The connection to Burke is striking indeed. In his letter to Depont, Burke states: “it is with man in the concrete, it is with common human life and human actions that you are concerned.” And Burke too urged caution if achieving political goals depends on using questionable means: “Whenever the sacrifice of any subordinate point of morality, or of honour, or of common liberal sentiment and feeling is called for, one ought to be tolerably sure that the object is worth it. Nothing is good, but in proportion and with reference.” Havel’s anti-political politics echoes such sentiments.

Recognizing Greatness

As the foregoing discussion might suggest, Mahoney’s book revisits and expounds statesmanship’s timeless principles. Another virtue of his book is that, though he often has recourse to the well-known and justly famous writings of his six statesmen-thinkers, he also brings lesser-known works to the fore. One of these is Havel’s strange and intriguing book To the Castle and Back. The volume consists of three threads woven together: an extended interview with a Czech journalist, detailed notes to his staff during his decade a president, and a diary from his years after departing office in 2003. It is a most unconventional and “artful philosophical memoir,” and in a remarkably short space Mahoney provides his readers with a striking picture of the diversity of tone and message in the book. This is one of the many benefits of The Statesman as Thinker. Alongside Havel’s To the Castle and Back, readers are also introduced to de Gaulle’s The Enemy’s House Divided (1924) and The Edge of the Sword (1932), Churchill’s The River War (1899), and Tocqueville’s Recollections (his memoir of the revolution of 1848).
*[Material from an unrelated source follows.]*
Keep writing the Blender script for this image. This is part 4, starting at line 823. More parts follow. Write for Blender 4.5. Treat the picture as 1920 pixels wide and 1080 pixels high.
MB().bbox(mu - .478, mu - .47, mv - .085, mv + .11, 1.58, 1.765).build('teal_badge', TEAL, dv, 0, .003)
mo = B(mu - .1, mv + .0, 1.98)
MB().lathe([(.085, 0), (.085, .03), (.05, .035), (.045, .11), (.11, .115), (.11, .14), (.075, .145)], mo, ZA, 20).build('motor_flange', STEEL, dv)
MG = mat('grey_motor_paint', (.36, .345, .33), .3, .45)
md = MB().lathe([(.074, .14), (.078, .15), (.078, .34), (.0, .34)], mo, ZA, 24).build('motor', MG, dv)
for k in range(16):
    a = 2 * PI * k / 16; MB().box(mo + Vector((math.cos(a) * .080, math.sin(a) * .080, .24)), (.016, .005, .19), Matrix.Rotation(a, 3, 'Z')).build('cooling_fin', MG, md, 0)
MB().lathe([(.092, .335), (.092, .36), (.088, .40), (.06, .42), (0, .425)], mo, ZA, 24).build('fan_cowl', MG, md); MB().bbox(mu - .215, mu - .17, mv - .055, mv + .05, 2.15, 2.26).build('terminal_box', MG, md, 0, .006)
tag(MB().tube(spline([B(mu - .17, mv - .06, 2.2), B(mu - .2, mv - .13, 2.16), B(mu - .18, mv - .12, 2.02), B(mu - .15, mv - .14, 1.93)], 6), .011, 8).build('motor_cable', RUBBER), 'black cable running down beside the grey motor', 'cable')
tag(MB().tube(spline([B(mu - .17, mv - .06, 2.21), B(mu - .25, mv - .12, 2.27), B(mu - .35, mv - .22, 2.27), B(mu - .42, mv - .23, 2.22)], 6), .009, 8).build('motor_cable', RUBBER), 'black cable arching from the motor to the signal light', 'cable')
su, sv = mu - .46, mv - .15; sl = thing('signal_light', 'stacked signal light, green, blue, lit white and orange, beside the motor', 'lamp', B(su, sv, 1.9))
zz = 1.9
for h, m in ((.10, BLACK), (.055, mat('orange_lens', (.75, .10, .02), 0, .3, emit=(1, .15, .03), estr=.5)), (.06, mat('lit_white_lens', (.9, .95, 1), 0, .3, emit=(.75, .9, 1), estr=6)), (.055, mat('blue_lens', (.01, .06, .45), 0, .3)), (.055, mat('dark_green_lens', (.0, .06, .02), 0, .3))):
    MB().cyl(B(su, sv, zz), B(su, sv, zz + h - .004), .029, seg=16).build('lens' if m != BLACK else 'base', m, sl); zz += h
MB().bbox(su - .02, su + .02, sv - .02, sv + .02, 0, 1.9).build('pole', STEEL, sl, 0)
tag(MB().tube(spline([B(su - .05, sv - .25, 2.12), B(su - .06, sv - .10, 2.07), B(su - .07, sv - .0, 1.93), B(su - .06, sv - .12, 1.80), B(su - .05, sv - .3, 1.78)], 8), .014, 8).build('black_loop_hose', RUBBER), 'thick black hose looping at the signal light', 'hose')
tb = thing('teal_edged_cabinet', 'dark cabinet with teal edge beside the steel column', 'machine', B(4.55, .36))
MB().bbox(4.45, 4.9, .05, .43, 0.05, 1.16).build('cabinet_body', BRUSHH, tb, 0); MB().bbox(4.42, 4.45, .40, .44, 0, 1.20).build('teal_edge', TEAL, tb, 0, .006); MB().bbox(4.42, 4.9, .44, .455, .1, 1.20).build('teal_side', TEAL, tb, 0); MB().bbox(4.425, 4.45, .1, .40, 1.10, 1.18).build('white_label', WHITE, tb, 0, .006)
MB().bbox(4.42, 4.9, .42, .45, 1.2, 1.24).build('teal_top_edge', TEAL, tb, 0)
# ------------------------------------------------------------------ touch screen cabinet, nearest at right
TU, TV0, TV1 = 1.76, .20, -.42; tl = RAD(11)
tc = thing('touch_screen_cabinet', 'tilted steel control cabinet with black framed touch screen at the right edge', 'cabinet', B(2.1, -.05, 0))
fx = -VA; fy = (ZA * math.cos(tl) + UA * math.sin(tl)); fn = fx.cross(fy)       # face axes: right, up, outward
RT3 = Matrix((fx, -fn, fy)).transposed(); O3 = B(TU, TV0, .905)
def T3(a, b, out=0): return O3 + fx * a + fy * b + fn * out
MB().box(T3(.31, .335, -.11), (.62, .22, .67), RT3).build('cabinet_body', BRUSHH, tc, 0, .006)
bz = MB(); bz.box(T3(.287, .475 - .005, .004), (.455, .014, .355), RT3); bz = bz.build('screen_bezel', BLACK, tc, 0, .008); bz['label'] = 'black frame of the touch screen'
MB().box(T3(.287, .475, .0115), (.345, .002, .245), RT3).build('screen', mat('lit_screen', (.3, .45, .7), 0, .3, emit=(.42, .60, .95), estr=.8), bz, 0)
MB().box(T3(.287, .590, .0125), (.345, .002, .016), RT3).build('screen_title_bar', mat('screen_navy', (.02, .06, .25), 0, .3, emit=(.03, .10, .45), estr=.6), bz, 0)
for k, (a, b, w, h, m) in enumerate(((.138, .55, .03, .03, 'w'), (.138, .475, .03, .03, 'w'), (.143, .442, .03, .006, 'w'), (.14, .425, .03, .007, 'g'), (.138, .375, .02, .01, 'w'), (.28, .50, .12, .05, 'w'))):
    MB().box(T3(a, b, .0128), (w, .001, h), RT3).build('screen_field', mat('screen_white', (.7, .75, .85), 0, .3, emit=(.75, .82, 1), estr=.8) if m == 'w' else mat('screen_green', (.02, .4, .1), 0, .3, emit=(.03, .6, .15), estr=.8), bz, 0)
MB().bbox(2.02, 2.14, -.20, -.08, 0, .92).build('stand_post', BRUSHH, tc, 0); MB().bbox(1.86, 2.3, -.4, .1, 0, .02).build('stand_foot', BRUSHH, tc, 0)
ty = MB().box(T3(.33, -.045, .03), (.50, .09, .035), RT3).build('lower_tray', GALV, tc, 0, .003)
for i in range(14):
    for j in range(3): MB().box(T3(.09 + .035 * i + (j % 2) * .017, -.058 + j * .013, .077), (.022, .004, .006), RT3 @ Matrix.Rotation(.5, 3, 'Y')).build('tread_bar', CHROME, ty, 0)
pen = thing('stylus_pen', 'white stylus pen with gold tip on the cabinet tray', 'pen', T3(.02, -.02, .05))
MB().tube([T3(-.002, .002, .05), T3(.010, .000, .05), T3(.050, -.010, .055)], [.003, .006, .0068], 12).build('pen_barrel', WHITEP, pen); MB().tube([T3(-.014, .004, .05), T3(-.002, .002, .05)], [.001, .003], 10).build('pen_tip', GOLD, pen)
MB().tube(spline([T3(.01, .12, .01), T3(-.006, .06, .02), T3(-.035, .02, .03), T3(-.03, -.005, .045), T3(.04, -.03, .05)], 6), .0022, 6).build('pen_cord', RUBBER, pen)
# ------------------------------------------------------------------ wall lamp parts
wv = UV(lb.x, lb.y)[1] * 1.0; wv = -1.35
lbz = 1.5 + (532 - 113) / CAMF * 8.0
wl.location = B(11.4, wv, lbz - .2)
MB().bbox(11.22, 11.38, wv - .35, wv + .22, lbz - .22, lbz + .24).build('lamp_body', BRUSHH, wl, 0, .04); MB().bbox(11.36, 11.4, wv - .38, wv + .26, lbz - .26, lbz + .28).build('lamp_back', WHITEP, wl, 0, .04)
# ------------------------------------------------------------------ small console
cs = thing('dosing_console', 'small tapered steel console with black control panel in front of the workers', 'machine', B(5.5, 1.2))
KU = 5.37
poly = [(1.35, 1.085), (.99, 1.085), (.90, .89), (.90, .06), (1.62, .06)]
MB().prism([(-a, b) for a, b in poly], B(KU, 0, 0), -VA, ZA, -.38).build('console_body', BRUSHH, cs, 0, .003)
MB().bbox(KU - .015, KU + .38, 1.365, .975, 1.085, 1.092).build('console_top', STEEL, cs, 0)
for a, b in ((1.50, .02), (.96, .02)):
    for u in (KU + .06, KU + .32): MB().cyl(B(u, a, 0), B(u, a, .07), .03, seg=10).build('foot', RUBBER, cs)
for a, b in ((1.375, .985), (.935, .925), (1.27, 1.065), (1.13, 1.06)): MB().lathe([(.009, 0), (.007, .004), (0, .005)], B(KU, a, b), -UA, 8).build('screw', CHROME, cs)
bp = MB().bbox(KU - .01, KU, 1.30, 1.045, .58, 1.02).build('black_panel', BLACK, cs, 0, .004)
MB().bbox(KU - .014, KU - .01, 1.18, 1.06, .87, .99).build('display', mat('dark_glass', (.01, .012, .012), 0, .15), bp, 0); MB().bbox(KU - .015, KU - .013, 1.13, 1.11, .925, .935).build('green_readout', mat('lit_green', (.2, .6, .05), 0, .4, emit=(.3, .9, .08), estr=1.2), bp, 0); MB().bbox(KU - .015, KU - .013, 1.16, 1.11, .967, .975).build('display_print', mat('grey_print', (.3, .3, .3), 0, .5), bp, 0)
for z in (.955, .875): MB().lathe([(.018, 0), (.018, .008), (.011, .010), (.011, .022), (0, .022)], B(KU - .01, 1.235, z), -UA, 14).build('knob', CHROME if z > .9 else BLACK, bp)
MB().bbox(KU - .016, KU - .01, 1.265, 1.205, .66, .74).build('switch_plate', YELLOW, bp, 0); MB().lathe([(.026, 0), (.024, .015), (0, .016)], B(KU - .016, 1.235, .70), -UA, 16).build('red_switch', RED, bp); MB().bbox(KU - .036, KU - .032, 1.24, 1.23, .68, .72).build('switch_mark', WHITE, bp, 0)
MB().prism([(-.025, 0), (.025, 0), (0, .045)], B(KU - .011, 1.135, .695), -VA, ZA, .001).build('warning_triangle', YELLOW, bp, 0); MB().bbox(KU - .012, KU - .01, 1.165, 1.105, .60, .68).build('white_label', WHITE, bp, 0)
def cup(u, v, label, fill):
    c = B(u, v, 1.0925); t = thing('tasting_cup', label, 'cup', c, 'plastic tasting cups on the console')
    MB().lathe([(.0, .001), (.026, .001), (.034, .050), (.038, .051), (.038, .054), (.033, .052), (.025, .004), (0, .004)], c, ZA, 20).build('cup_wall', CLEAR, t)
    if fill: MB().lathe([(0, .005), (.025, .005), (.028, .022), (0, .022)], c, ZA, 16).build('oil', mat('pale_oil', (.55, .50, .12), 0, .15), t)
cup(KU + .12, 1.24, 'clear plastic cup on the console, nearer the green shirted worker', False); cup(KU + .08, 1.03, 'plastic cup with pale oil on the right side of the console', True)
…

Another virtue of Mahoney’s book is that, though he often has recourse to the well-known and justly famous writings of his six statesmen-thinkers, he also brings lesser known works to the fore.

 

In the course of each chapter, Mahoney also discusses some recent books on the statesmen, and each chapter concludes with suggested readings on specific themes, events, or time periods. Andrew Roberts’s biography of Churchill titled Walking with Destiny, Julien Jackson’s De Gaulle, Hugh Brogan’s Alexis de Tocqueville: A Life, and Michael Zantonvsky’s Havel: A Life are among the recent works Mahoney discusses. And classic works like Harry Jaffa’s Crisis of the House Divided and Isaiah Berlin’s essay from the Atlantic Monthly “Winston Churchill in 1940” are also analyzed. This gives the book a certain charm—it’s as if one is walking through a bookstore or library with a friend with a certain expertise and depth of learning and he’s handing you things of interest as you walk and talk. Occasionally one wishes that these conversational pauses were longer. The book is compact, moving quickly and gracefully. But, there are times when I wanted an author with this much learning to linger and spend more time delving deeply into these figures.

The book nonetheless provides bounteous occasions for reflection. In his portraits of human excellence, Mahoney does not set up wooden idols. These are human beings, after all, with imperfections and limitations. But such imperfections ought not prevent us from acknowledging greatness when we see it. And, in Mahoney’s view, it takes courage to see it—especially now when a democratic egalitarianism is so pervasive. Such egalitarianism, Mahoney notes in his chapter on Lincoln, “that cannot acknowledge the complexity of the human soul and the variety of human types is bound to degenerate into either egalitarian complacency or, in due time, an open war on human excellence.”

With these portraits, Mahoney aims to reinvigorate our capacity to recognize human excellence. As Czeslaw Milosz once wrote, “Behind the vanity contest, behind all the comedy (of the weak judging the weak) and sheer ordinary folly, the longing for greatness, however misguided, must be acknowledged.”